Reproduce each line from the first in the data through the line that contains "fr.box('cornice_top', u0 - e0" exactly; give nothing else.

= Given material =
■ ■ ■

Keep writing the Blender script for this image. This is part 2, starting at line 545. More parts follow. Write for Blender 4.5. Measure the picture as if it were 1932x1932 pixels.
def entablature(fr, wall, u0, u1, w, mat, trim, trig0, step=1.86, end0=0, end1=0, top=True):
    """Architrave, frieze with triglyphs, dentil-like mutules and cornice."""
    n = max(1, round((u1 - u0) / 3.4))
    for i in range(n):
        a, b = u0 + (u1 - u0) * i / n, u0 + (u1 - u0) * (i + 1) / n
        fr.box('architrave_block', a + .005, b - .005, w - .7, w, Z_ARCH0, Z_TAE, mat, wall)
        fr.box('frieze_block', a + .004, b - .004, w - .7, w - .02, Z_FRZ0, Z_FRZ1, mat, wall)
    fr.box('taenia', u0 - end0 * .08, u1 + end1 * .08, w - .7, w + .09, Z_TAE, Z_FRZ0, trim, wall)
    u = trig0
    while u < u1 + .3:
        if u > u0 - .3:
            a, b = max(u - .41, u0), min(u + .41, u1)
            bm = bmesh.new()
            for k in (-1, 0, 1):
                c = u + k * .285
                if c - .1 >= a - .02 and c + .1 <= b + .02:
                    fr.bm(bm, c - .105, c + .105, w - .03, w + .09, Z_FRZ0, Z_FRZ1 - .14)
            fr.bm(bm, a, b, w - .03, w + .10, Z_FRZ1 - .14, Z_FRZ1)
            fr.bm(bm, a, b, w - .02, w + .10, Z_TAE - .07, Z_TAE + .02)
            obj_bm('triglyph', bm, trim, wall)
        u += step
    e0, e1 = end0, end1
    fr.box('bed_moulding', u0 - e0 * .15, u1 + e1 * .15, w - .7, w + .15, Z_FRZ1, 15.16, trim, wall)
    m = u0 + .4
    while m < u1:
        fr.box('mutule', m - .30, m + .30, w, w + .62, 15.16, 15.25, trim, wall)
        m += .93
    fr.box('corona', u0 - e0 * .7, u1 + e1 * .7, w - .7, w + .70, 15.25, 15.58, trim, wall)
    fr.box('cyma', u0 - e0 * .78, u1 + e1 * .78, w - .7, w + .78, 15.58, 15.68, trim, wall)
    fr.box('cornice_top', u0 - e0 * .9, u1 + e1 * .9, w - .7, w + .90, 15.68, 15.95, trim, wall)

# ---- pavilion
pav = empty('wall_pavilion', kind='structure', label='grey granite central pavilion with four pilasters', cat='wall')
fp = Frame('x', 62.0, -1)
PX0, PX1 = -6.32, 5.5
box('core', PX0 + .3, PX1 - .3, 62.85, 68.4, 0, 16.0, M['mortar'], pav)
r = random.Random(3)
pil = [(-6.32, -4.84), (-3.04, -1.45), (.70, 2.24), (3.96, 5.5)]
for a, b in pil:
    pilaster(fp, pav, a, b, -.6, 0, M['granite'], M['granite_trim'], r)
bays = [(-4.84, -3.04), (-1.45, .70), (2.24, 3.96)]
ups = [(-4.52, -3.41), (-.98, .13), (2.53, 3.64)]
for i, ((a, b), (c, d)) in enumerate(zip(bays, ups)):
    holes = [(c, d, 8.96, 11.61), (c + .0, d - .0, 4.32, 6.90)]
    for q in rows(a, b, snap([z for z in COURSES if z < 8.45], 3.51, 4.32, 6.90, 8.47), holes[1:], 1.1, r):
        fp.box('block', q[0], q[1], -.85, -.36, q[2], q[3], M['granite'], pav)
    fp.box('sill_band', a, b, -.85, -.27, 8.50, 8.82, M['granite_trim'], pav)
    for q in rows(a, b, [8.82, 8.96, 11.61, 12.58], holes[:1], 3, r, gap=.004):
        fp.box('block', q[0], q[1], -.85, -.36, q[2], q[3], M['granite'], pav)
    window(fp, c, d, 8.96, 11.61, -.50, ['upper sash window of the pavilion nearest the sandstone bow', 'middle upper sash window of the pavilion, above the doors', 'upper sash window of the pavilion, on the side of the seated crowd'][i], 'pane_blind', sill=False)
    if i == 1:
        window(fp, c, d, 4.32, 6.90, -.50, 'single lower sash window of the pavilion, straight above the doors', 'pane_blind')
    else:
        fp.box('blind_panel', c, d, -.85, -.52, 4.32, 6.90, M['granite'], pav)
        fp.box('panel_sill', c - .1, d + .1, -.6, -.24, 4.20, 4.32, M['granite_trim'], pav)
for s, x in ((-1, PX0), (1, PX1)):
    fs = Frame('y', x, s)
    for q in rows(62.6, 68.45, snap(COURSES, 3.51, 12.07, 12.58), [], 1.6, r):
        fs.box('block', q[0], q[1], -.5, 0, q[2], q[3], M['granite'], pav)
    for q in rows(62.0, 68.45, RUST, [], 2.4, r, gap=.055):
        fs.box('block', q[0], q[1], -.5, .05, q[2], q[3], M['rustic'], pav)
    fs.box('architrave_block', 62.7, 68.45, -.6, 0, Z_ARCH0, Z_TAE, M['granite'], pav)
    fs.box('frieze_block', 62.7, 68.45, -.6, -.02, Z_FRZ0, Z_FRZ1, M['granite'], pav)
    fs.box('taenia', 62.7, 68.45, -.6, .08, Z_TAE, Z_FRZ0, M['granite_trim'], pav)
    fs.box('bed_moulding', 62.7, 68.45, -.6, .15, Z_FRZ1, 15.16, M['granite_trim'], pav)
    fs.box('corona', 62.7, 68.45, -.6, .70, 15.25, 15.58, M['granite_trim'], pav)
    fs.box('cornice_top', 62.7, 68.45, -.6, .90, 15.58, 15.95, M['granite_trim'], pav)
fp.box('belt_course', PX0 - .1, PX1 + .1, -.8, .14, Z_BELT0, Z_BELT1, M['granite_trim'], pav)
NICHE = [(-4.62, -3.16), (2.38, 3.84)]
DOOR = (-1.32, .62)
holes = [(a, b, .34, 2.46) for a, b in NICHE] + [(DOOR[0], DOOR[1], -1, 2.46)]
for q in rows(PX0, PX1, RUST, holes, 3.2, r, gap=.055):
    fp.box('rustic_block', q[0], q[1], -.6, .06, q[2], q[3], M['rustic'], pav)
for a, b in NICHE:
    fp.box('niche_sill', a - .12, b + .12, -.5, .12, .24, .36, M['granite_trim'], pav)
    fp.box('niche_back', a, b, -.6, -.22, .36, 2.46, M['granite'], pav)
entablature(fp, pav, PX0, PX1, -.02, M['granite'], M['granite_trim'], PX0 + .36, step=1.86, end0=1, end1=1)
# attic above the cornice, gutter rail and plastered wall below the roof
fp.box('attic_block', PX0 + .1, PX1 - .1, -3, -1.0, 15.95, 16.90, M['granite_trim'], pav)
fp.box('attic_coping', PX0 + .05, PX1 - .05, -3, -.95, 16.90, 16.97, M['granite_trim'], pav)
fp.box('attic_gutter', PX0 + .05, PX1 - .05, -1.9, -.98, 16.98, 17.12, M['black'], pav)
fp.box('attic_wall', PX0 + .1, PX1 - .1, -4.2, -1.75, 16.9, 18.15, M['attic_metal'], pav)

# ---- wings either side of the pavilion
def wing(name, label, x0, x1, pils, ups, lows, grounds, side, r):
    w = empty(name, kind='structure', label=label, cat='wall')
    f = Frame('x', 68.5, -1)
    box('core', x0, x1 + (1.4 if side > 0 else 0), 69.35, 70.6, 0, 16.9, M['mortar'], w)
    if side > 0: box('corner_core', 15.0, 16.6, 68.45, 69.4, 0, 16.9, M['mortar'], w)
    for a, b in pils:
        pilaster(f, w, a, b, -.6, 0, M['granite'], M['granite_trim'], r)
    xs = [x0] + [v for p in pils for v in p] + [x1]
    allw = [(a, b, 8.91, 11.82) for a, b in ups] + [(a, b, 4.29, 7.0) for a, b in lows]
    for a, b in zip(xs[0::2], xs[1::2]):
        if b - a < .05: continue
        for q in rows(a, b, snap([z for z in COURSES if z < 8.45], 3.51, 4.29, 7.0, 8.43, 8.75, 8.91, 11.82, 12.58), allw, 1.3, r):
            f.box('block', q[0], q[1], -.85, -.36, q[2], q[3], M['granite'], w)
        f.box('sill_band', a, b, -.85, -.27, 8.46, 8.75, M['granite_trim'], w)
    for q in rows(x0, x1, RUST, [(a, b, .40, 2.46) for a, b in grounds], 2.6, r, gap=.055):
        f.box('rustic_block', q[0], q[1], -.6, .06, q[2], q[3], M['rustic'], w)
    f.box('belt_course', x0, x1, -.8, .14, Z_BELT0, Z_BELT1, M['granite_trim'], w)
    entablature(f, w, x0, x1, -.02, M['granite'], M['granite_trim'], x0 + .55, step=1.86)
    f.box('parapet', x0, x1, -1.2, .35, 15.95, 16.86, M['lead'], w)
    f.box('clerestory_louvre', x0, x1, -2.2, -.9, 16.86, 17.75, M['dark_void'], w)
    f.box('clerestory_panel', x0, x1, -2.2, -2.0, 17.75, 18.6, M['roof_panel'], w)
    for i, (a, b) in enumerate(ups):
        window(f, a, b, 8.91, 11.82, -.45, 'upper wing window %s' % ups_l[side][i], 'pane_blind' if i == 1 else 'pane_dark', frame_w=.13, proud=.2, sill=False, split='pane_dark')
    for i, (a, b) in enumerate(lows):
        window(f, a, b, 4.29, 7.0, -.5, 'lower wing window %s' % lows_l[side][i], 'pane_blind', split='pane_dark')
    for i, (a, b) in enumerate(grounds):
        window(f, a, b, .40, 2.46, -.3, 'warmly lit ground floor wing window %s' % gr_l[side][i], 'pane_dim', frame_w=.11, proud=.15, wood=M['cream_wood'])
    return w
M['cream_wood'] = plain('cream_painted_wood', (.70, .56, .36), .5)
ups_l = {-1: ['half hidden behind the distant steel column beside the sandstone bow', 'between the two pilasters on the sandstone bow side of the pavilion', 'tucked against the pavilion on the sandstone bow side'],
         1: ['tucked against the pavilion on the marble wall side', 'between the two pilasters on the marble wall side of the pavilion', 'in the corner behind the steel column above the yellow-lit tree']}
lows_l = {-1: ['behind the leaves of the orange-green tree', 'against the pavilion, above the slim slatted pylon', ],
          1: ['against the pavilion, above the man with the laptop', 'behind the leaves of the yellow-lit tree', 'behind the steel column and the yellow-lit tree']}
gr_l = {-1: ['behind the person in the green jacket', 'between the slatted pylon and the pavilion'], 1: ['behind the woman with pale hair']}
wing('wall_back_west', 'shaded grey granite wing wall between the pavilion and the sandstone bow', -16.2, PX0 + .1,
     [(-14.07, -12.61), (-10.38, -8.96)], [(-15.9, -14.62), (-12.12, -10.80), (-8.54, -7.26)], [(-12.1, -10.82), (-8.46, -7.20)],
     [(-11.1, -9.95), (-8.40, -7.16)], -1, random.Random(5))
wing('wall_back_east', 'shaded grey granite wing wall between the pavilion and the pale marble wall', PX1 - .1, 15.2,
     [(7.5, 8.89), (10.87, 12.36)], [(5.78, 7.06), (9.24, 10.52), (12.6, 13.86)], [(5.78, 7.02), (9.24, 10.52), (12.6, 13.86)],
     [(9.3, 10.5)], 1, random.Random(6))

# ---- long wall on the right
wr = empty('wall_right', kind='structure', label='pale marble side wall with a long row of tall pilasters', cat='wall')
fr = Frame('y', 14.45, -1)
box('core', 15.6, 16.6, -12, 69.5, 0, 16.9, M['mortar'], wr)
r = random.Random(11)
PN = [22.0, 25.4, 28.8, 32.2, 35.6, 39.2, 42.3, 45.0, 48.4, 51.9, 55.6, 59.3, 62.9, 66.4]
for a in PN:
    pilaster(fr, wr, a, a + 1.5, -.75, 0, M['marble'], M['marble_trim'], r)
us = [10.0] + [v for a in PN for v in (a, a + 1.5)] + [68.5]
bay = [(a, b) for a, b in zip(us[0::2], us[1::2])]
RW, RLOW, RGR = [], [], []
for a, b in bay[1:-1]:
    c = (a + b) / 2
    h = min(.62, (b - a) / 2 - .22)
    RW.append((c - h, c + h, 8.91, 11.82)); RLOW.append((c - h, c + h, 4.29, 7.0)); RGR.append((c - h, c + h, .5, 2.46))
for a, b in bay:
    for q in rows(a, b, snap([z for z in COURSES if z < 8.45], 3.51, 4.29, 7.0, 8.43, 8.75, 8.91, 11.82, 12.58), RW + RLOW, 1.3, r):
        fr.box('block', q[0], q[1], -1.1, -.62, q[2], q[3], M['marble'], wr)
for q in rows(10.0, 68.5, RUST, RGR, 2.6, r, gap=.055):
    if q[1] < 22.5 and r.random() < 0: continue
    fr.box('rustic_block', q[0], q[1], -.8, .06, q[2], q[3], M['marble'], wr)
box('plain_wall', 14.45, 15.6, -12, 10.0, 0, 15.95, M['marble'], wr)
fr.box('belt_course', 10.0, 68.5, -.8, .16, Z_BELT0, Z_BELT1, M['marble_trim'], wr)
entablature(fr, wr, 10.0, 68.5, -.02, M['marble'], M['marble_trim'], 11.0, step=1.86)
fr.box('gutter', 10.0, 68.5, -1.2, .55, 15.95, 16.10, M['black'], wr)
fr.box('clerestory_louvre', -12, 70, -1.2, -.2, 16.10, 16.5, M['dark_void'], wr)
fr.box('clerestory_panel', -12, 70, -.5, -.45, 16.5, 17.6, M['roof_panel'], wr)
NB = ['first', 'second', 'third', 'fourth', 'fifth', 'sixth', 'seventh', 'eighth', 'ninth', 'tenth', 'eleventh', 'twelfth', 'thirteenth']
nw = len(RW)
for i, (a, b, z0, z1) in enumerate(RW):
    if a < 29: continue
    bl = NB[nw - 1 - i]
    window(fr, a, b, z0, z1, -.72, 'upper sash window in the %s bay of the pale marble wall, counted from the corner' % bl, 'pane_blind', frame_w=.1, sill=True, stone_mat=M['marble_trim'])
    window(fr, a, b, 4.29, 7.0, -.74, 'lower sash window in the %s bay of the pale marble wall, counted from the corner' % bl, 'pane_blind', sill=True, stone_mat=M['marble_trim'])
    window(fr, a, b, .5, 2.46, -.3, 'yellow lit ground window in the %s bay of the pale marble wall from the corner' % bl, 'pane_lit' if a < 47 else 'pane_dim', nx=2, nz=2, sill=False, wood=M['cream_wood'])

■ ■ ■

= Reply to the task =
Keep writing the Blender script for this image. This is part 2, starting at line 545. More parts follow. Write for Blender 4.5. Measure the picture as if it were 1932x1932 pixels.
def entablature(fr, wall, u0, u1, w, mat, trim, trig0, step=1.86, end0=0, end1=0, top=True):
    """Architrave, frieze with triglyphs, dentil-like mutules and cornice."""
    n = max(1, round((u1 - u0) / 3.4))
    for i in range(n):
        a, b = u0 + (u1 - u0) * i / n, u0 + (u1 - u0) * (i + 1) / n
        fr.box('architrave_block', a + .005, b - .005, w - .7, w, Z_ARCH0, Z_TAE, mat, wall)
        fr.box('frieze_block', a + .004, b - .004, w - .7, w - .02, Z_FRZ0, Z_FRZ1, mat, wall)
    fr.box('taenia', u0 - end0 * .08, u1 + end1 * .08, w - .7, w + .09, Z_TAE, Z_FRZ0, trim, wall)
    u = trig0
    while u < u1 + .3:
        if u > u0 - .3:
            a, b = max(u - .41, u0), min(u + .41, u1)
            bm = bmesh.new()
            for k in (-1, 0, 1):
                c = u + k * .285
                if c - .1 >= a - .02 and c + .1 <= b + .02:
                    fr.bm(bm, c - .105, c + .105, w - .03, w + .09, Z_FRZ0, Z_FRZ1 - .14)
            fr.bm(bm, a, b, w - .03, w + .10, Z_FRZ1 - .14, Z_FRZ1)
            fr.bm(bm, a, b, w - .02, w + .10, Z_TAE - .07, Z_TAE + .02)
            obj_bm('triglyph', bm, trim, wall)
        u += step
    e0, e1 = end0, end1
    fr.box('bed_moulding', u0 - e0 * .15, u1 + e1 * .15, w - .7, w + .15, Z_FRZ1, 15.16, trim, wall)
    m = u0 + .4
    while m < u1:
        fr.box('mutule', m - .30, m + .30, w, w + .62, 15.16, 15.25, trim, wall)
        m += .93
    fr.box('corona', u0 - e0 * .7, u1 + e1 * .7, w - .7, w + .70, 15.25, 15.58, trim, wall)
    fr.box('cyma', u0 - e0 * .78, u1 + e1 * .78, w - .7, w + .78, 15.58, 15.68, trim, wall)
    fr.box('cornice_top', u0 - e0 * .9, u1 + e1 * .9, w - .7, w + .90, 15.68, 15.95, trim, wall)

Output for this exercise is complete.